● **REQUEST**: Of the lines listed below, return exactly those that run from the line containing "Generate a Blender" through the line containing "import numpy as np", both included.

● **RECORDS SHOWN**:
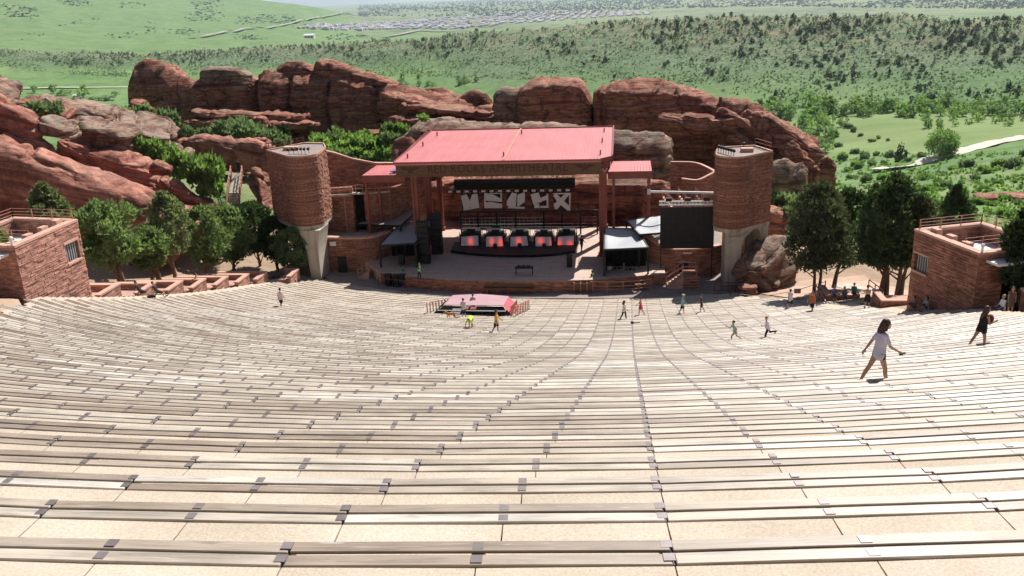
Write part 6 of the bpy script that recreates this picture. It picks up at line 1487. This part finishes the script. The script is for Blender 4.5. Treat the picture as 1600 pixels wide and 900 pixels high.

==

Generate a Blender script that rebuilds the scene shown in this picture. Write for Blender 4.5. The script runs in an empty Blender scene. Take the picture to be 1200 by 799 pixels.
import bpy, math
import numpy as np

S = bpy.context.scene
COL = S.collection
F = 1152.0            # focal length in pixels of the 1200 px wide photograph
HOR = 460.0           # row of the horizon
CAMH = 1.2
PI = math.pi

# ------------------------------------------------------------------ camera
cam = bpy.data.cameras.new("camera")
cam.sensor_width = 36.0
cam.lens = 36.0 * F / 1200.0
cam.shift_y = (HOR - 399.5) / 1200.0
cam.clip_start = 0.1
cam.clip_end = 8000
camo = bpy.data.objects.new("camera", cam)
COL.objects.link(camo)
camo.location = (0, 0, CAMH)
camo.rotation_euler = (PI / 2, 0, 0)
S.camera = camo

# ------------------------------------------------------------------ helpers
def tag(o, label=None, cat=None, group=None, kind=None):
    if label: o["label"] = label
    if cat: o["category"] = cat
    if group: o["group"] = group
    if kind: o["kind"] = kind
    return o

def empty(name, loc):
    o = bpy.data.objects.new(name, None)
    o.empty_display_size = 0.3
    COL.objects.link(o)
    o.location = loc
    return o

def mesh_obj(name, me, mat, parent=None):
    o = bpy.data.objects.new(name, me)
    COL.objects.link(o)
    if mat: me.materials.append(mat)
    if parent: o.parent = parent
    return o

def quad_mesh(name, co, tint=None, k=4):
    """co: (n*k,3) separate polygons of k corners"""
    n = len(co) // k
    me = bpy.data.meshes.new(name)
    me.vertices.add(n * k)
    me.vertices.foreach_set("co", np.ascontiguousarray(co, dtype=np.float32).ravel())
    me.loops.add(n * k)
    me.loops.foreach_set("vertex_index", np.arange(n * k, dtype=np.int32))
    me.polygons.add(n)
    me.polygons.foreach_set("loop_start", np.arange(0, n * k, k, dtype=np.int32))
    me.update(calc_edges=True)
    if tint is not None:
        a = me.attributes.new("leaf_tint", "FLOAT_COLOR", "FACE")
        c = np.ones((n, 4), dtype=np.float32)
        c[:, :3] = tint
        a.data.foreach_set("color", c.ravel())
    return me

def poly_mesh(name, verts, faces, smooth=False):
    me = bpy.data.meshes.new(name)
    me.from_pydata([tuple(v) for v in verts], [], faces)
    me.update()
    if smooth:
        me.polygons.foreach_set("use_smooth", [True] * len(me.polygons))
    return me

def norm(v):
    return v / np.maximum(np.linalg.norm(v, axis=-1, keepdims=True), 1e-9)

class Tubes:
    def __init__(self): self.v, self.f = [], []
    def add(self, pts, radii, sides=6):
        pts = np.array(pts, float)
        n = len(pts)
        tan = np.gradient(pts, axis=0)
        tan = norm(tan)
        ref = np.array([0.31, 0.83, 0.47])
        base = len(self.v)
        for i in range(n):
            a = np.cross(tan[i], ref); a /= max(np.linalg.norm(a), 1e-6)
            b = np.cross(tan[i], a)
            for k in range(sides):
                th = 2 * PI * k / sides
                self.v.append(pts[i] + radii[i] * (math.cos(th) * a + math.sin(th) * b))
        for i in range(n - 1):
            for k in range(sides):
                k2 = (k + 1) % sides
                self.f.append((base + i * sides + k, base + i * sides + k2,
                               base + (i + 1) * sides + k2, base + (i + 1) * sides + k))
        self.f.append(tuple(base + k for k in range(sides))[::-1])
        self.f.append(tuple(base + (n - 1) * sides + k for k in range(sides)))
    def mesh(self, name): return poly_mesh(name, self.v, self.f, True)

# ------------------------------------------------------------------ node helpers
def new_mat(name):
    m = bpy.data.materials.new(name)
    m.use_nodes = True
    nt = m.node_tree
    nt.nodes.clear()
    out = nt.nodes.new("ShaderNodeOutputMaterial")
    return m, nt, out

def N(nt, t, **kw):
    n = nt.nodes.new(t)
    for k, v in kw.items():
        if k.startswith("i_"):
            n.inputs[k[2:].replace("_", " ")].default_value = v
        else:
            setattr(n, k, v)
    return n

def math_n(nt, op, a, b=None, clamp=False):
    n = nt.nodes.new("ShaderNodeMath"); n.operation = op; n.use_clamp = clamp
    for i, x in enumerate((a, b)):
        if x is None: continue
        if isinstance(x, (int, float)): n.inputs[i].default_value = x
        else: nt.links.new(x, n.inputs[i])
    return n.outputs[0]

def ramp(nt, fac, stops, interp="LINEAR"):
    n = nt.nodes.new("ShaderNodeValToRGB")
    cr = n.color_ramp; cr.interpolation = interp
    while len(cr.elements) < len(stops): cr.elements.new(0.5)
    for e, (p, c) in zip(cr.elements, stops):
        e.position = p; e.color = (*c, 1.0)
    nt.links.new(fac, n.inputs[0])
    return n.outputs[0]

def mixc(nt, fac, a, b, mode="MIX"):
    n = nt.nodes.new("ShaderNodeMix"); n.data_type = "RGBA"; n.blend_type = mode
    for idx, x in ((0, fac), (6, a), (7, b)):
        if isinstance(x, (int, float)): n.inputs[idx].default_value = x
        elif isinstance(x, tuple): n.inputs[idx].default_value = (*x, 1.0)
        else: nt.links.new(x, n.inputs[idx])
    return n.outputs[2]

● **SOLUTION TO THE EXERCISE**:
Generate a Blender script that rebuilds the scene shown in this picture. Write for Blender 4.5. The script runs in an empty Blender scene. Take the picture to be 1200 by 799 pixels.
import bpy, math
import numpy as np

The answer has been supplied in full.